Portanto, o Partido Socialista defende hoje exactamente o contrário daquilo que o Ministro António Costa e o Primeiro-Ministro José Sócrates então defendiam, o que, quanto a nós, Sr. Presidente e Srs. Deputados, qualifica exactamente o sentido desta proposta de lei.

(...)

Sr. Presidente,

Houve um facto que o Sr. Ministro, na sua acalorada intervenção, não foi capaz de desmentir. Em 1998, por uma lei aprovada ao tempo de um governo do Partido Socialista, o Conselho de Opinião emitia parecer vinculativo sobre a nomeação dos administradores do serviço público de televisão, da RTP. O PSD e o CDS-PP, quando estiveram no governo, impuseram, com a sua maioria, a alteração dessa disposição e o Conselho de Opinião perdeu esse poder.

Na ocasião, o PS foi contundentemente contra e usou a adjectivação «pesada» que acabei de referir.

A proposta de lei que aqui nos apresenta mantém integralmente essa disposição no que se refere à ausência de poderes do Conselho de Opinião.

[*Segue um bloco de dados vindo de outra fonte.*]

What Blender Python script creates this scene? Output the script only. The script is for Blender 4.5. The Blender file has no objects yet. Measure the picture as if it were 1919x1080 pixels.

Portanto, o Partido Socialista mudou diametralmente de opinião.

O Sr. Ministro diz que nos refugiámos no passado. Então, são obrigados a registar que, para o Sr. Ministro dos Assuntos Parlamentares, o Sr. Ministro António Costa e o Sr. Primeiro-Ministro José Sócrates fazem parte do passado...!! Quanto a isso, estamos conversados!

(...)

Sr. Presidente,

Comprometo-me a deixar 30 segundos para o Partido Socialista.

É só para, em sede de pedido de esclarecimento, apelar à memória do Sr. Deputado Arons de Carvalho.

Pergunto-lhe se se lembra, como eu próprio, de que a proposta de lei que aqui discutimos em 2002, e sobre a qual o Sr. Deputado disse que muita coisa estava em causa, tinha dois artigos: o primeiro alterava esta matéria, exclusivamente esta matéria, da competência do Conselho de Opinião para dar parecer sobre a nomeação de administradores; e o segundo dizia que «A presente lei entra em vigor no dia seguinte ao da sua publicação».